▶ [Instructions to follow]:
Return the first line, the line containing "S.camera = cam", and every line between them, exactly as they stand.

▶ [Supplied material]:
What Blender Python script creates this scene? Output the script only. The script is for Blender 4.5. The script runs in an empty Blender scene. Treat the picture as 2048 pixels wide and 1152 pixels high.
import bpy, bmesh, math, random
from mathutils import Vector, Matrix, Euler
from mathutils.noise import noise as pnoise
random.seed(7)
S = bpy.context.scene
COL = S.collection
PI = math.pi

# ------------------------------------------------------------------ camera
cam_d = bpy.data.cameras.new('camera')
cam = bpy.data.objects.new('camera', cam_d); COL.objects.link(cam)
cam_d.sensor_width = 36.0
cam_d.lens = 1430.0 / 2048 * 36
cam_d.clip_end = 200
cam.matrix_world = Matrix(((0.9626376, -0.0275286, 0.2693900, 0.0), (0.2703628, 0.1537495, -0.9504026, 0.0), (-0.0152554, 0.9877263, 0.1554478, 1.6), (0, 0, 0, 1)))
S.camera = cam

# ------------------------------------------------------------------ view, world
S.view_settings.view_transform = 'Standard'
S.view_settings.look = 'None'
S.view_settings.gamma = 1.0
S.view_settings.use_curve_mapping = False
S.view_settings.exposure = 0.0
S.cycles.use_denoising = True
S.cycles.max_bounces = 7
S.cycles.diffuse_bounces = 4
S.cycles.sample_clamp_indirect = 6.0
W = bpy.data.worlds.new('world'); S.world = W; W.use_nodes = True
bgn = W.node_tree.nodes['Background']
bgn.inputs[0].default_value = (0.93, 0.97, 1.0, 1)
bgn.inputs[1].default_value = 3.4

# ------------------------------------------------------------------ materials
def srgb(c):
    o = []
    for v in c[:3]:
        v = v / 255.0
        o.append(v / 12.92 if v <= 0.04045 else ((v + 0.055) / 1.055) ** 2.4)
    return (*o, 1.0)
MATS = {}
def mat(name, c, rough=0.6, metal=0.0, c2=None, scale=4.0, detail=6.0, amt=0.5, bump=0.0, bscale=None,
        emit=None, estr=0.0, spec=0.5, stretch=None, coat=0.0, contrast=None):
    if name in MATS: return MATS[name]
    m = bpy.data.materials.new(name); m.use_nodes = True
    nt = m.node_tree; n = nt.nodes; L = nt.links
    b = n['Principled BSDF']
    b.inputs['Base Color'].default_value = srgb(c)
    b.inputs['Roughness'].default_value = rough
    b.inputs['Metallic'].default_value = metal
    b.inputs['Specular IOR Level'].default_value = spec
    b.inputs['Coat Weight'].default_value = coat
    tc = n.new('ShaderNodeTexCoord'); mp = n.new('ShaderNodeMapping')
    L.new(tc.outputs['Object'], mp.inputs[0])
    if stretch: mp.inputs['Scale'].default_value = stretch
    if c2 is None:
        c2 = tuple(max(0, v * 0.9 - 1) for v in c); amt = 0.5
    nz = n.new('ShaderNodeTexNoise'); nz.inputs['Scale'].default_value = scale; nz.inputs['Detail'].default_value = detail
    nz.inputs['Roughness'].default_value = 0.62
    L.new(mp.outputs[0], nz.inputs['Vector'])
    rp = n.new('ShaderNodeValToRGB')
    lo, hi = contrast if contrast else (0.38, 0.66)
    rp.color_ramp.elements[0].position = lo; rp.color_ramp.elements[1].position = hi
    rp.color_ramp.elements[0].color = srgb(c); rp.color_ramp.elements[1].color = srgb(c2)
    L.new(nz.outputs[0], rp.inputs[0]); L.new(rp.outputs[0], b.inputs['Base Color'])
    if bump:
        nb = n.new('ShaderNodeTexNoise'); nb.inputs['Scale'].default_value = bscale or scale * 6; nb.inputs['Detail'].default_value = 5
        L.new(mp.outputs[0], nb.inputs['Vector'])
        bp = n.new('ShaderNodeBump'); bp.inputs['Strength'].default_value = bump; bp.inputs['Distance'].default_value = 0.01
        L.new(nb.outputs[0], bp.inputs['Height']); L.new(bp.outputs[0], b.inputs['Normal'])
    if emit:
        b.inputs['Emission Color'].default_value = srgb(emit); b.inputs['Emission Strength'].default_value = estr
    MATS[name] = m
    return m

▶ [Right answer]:
What Blender Python script creates this scene? Output the script only. The script is for Blender 4.5. The script runs in an empty Blender scene. Treat the picture as 2048 pixels wide and 1152 pixels high.
import bpy, bmesh, math, random
from mathutils import Vector, Matrix, Euler
from mathutils.noise import noise as pnoise
random.seed(7)
S = bpy.context.scene
COL = S.collection
PI = math.pi

# ------------------------------------------------------------------ camera
cam_d = bpy.data.cameras.new('camera')
cam = bpy.data.objects.new('camera', cam_d); COL.objects.link(cam)
cam_d.sensor_width = 36.0
cam_d.lens = 1430.0 / 2048 * 36
cam_d.clip_end = 200
cam.matrix_world = Matrix(((0.9626376, -0.0275286, 0.2693900, 0.0), (0.2703628, 0.1537495, -0.9504026, 0.0), (-0.0152554, 0.9877263, 0.1554478, 1.6), (0, 0, 0, 1)))
S.camera = cam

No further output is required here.